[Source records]
--*--
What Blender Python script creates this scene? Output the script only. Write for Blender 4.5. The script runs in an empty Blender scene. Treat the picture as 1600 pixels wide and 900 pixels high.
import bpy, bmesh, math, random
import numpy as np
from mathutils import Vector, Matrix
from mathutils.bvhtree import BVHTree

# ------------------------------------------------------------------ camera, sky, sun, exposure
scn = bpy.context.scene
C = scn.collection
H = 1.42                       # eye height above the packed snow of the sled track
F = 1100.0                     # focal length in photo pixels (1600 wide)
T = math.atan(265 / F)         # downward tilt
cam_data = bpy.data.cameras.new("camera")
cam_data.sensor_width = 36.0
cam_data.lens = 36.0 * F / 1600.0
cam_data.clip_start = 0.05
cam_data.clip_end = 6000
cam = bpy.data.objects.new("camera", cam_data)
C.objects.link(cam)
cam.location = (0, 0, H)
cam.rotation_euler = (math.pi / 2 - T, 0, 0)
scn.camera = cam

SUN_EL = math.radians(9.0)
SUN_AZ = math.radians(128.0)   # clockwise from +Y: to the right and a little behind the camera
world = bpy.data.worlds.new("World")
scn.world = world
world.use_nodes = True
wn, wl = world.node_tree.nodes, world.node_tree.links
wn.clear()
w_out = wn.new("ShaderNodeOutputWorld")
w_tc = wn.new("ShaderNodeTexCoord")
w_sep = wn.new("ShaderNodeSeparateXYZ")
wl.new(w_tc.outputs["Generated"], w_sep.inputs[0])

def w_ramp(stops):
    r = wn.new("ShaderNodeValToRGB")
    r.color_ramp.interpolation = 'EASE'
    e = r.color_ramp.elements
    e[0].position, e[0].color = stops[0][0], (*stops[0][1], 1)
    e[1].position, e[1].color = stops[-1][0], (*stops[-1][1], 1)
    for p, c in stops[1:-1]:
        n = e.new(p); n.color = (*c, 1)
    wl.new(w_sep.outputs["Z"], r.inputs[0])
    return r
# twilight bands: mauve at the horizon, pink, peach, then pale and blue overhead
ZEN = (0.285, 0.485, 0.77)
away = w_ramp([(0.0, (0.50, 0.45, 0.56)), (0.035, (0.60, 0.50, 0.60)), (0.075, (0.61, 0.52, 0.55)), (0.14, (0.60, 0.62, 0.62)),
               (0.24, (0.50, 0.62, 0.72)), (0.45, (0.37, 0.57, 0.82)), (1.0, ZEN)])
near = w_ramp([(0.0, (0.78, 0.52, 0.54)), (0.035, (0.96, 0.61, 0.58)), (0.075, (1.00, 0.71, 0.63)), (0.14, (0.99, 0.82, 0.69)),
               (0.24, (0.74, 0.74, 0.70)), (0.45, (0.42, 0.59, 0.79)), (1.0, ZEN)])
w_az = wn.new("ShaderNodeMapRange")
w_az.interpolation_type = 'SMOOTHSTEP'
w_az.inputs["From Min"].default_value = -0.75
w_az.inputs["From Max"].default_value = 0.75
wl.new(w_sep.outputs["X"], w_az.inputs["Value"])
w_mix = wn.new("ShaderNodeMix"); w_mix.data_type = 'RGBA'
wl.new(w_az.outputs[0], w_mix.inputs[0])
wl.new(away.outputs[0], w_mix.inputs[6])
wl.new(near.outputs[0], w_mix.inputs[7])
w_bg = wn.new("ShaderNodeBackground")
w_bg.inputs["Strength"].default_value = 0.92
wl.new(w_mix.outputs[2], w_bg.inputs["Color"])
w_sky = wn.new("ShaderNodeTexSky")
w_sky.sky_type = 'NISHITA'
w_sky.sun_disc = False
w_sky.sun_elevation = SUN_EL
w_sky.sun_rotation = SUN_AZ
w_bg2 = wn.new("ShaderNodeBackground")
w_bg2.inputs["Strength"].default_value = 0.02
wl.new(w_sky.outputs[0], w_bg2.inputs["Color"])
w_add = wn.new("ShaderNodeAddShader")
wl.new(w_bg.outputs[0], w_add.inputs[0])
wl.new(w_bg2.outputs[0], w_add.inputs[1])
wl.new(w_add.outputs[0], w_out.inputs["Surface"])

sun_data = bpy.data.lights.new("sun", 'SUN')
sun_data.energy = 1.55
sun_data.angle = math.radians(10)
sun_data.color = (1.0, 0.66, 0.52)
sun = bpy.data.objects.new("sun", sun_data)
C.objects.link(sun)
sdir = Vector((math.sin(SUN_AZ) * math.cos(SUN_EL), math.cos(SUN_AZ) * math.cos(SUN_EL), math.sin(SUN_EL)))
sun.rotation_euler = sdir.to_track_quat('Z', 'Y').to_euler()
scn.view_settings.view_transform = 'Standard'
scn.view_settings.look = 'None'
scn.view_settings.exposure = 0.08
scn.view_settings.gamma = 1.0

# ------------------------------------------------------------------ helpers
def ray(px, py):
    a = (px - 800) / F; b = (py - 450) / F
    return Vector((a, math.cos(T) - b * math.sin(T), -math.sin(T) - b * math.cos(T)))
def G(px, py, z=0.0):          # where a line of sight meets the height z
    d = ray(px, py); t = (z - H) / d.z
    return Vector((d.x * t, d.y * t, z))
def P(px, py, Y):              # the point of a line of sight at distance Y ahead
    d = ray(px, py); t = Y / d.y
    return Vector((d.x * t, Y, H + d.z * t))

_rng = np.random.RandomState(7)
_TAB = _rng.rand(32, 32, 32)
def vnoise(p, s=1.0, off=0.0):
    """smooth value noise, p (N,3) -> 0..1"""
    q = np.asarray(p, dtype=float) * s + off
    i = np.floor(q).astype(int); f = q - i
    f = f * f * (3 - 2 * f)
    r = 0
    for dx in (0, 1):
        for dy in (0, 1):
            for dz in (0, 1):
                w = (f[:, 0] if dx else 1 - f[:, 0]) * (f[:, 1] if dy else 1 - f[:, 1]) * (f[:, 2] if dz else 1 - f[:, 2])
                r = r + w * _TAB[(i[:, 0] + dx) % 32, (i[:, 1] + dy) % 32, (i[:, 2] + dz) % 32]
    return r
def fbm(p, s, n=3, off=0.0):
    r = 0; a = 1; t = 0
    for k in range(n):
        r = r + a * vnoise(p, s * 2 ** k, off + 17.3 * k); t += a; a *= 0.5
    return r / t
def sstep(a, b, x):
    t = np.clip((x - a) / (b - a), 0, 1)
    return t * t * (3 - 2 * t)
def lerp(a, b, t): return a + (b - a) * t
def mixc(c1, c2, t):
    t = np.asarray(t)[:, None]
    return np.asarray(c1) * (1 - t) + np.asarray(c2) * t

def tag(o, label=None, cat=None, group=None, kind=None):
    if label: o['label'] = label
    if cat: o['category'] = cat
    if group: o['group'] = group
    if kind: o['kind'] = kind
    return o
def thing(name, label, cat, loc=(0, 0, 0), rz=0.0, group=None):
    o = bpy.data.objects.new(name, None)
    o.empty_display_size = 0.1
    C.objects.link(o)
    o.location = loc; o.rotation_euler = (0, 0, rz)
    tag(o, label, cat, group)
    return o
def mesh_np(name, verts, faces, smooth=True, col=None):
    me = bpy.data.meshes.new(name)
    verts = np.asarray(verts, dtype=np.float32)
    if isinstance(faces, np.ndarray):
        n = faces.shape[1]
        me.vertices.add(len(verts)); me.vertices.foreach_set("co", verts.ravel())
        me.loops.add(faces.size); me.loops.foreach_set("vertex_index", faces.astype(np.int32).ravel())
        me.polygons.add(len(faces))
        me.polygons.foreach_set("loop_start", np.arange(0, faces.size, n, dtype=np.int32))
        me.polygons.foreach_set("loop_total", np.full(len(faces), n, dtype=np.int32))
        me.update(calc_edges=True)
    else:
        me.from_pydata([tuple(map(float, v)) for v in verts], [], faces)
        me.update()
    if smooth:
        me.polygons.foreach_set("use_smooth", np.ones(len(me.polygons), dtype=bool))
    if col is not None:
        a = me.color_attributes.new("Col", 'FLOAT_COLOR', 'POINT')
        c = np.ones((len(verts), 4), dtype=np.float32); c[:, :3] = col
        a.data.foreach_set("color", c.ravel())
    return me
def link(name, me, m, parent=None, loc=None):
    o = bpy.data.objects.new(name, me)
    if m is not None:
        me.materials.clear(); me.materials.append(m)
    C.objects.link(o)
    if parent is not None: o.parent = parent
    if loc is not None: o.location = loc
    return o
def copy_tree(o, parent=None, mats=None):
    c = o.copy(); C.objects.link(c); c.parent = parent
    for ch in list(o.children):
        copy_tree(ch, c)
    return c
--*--
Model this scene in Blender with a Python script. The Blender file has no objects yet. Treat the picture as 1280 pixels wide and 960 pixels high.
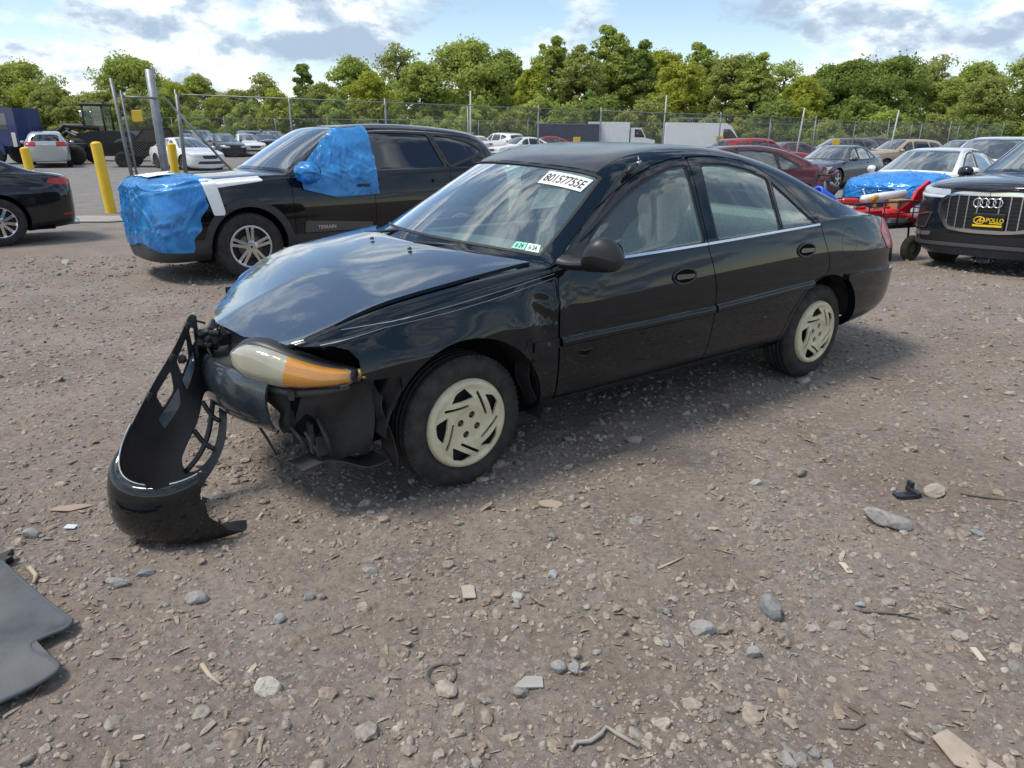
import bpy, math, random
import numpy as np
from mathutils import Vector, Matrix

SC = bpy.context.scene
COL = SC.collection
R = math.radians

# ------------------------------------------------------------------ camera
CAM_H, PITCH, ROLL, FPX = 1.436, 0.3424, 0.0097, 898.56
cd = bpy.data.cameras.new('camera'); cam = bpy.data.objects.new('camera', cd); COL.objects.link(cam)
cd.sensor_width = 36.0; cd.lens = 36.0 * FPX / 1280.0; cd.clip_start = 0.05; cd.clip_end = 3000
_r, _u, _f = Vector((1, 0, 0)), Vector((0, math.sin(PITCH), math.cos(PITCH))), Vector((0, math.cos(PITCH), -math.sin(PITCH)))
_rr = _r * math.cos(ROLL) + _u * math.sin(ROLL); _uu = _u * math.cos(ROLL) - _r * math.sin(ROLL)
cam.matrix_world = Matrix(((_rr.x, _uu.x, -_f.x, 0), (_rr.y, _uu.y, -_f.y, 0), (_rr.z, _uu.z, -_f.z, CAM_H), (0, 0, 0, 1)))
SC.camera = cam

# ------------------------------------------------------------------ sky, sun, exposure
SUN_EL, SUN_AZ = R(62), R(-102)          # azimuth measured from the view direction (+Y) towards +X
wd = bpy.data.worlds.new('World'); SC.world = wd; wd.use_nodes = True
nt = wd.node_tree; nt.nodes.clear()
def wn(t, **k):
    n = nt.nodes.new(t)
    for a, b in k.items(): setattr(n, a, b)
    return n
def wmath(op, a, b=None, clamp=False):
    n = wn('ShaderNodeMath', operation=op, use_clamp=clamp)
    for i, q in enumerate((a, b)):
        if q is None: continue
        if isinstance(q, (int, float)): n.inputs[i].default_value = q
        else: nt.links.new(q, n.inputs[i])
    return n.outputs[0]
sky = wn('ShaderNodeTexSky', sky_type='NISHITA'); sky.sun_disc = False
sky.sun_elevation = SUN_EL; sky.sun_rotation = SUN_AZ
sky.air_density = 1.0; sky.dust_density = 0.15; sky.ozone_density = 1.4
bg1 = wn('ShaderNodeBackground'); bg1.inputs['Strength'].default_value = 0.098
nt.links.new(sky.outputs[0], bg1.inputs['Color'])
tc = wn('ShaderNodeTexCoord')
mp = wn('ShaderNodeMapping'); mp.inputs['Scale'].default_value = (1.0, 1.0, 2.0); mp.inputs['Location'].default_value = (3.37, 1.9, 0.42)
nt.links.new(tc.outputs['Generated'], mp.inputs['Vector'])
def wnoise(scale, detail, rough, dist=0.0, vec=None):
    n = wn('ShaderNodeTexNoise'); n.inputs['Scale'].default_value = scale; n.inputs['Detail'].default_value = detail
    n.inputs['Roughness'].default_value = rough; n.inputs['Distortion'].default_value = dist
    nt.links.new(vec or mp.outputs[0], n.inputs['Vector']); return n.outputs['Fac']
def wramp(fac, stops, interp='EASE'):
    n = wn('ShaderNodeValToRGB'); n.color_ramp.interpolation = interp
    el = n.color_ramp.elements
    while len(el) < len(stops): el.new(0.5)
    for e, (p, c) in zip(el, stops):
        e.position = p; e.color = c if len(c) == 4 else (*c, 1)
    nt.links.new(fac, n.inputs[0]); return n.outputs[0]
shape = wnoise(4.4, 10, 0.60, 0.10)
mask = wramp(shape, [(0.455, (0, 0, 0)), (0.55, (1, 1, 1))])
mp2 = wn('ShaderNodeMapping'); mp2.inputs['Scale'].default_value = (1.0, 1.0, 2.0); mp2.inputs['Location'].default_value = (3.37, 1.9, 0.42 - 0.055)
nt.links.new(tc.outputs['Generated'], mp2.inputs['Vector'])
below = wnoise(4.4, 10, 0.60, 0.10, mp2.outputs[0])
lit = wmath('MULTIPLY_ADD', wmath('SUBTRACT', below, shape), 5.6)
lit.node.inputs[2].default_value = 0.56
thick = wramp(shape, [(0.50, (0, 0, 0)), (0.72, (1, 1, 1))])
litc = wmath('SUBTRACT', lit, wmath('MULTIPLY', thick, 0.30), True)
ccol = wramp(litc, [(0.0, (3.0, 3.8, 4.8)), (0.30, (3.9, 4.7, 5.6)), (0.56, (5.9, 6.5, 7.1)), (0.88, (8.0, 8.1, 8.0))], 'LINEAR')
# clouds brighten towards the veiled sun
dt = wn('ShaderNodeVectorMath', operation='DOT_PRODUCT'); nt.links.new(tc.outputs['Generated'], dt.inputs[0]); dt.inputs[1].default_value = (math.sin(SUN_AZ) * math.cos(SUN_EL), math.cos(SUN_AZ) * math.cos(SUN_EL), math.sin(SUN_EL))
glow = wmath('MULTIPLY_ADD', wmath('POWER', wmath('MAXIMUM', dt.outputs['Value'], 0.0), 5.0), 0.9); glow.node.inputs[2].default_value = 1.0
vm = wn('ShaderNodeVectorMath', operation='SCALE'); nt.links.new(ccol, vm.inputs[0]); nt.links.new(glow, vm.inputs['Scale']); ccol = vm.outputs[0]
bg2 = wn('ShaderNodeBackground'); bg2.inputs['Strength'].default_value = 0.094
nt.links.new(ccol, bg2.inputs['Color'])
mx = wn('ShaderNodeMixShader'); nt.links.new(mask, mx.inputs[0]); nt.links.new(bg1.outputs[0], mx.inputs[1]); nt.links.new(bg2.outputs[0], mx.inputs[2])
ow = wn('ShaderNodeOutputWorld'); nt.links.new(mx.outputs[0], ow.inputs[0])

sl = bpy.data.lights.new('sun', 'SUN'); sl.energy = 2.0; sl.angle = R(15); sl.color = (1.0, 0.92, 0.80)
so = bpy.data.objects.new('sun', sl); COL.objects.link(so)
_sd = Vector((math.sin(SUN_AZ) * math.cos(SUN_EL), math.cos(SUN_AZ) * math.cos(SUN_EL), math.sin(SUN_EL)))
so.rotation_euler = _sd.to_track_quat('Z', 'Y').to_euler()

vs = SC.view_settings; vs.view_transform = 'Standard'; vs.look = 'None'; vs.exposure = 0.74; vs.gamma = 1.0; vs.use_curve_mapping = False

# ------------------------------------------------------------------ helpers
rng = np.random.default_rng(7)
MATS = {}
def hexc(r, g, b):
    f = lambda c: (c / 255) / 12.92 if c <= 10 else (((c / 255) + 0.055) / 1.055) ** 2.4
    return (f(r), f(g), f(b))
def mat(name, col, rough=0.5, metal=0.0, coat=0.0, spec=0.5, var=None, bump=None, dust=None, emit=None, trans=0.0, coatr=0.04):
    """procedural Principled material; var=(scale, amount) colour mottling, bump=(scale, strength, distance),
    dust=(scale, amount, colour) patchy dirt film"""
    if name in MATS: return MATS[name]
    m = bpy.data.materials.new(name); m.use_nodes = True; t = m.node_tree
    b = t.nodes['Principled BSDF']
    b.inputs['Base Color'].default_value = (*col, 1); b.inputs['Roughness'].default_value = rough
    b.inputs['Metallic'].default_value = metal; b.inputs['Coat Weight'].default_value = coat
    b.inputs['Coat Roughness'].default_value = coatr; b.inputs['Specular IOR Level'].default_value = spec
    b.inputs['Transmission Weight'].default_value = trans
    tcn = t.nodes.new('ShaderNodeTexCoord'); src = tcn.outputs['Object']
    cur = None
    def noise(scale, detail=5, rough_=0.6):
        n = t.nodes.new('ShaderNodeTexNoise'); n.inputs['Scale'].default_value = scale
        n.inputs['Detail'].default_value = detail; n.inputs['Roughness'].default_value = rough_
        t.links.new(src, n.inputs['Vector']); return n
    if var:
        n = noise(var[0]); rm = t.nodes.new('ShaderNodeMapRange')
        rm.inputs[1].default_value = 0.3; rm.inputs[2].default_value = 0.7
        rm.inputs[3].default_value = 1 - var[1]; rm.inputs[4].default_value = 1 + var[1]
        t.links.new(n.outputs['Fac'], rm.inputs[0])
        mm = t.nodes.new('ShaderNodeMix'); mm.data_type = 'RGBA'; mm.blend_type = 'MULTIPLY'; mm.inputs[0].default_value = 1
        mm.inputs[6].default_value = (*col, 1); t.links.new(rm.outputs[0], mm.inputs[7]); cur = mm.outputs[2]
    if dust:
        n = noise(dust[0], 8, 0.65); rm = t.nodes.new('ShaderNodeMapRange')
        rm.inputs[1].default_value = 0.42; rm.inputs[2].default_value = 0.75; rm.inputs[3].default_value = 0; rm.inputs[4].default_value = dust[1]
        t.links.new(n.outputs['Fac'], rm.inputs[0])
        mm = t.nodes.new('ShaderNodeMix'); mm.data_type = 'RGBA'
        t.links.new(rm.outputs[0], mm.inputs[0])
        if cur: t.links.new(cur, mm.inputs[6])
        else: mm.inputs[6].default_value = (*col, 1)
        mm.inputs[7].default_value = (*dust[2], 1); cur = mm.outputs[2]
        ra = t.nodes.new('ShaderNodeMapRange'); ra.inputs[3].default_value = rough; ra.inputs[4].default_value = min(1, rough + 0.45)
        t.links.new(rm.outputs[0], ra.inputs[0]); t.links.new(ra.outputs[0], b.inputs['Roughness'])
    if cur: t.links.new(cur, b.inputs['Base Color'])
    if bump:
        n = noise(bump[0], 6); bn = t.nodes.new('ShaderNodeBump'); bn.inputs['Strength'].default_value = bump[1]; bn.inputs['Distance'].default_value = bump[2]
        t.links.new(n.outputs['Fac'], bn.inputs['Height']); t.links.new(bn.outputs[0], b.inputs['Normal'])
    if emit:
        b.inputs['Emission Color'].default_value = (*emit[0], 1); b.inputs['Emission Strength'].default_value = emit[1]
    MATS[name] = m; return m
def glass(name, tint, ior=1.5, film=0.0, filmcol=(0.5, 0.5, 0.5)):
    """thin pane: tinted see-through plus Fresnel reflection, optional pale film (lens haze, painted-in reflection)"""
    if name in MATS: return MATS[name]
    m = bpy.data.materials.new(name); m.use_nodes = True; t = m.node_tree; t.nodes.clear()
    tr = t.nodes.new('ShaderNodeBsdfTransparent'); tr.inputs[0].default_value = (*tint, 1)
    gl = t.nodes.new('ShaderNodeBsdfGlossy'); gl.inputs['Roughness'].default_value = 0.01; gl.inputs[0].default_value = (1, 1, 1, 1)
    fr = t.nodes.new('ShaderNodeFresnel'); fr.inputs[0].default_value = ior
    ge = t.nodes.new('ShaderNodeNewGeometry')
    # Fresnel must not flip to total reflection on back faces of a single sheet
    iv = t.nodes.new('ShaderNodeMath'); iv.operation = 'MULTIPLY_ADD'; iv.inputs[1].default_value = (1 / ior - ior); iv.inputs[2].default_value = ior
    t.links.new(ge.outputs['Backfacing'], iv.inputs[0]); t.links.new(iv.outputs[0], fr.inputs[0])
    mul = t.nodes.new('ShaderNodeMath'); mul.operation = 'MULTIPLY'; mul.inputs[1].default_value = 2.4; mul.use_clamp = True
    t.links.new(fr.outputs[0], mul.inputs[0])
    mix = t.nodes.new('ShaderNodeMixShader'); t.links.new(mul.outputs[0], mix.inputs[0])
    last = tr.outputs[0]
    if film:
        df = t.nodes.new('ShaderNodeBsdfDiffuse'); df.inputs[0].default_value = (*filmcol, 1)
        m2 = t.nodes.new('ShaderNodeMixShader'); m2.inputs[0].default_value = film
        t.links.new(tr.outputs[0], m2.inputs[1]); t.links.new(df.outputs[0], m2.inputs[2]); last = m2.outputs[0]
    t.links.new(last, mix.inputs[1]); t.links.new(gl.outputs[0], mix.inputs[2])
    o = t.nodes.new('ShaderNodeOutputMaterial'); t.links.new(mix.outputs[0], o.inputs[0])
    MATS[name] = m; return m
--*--
# [Written task]
Everything from the line with "Model this scene" down to the line with "R = math.radians" in the data above should be copied exactly, with both end lines kept and the pictures left out.

# [The response]
Model this scene in Blender with a Python script. The Blender file has no objects yet. Treat the picture as 1280 pixels wide and 960 pixels high.
import bpy, math, random
import numpy as np
from mathutils import Vector, Matrix

SC = bpy.context.scene
COL = SC.collection
R = math.radians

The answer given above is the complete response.